Fendoğlu, konuşmasını şu ifadelerle tamamladı:
“Bu sorunun kısa vadede çözümüne katkı sunmak için öncelikli iki önerim var Komisyona. Bir: Kayıt dışılıktan dolayı kaçak kabul edilen bu ürünlerin ticaretini yapanlara Kaçakçılık Mücadele Kanunu’nda öngörülen “üç ila altı yıl” ve şu an görüştüğümüz teklifte “iki ila beş yıl” olarak düzenlenmiş hapis cezasının “bir ila üç yıl” olarak değiştirilmesidir. İki: Kanun teklifinin 10’uncu maddesinin birinci fıkrasına 8’inci madde de eklenerek kıyılmış sarmalık tütün ticareti yapanlara öngörülen cezaların uygulanmasına, teklifte diğer maddelerin eklendiği gibi 1 Ocak 2024’de başlanması ve uygulanması önerimizdir.
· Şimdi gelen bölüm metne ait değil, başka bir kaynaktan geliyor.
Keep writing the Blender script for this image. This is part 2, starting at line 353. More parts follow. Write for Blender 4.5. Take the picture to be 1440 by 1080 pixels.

Tüm bu yapılacak çalışmalar sonucunda hem insan sağlığı korunacak hem dar gelirli küçük çiftçi korunacak hem de bu ürünü yerel şartlarda satan insanlar kayıt altına alınacak ve üretim vergilendirilecektir.”
Fendoğlu’ndan Malatya’ya davet
MHP Grubu adına yaptığı konuşmanın ardından Malatya’nın kültürü, tarihi ve doğal zenginliklerinden de bahseden Fendoğlu’na, oturumu yöneten TBMM Başkan Vekili MHP İstanbul Milletvekili Celal Adan, “Malatya’yı görmemek talihsizlik. Bundan sonra herkes görecek” dedi.
Bunun üzerine konuşmasına devam eden Fendoğlu, “Bu şehir ki, Anadolu’yu Ana yurt yapan, Doğu Anadolu Bölgesi’nin Yukarı Fırat havzasında yer alan, Doğu Anadolu ve Fırat Nehri’nin en stratejik noktasında bulunan, bölgedeki ilk yerleşim milattan önce 6000’li yıllara kadar uzanan, Selçuklu ve Osmanlı’nın iltifatına mazhar olan şehirden bahsediyorum. Kayısı kokulu şehirden, hoşgörü şehrinden, cumhuriyetine ve devletine sadık olan, büyük devlet adamları yetiştiren şehirden bahsediyorum. O şehrin adını tahmin etmişsinizdir, o şehir Malatya. Sİz Gazi Meclisimizin değerli üyelerini Malatya’mızda misafir etmekten onur ve şeref duyarız” diye konuştu.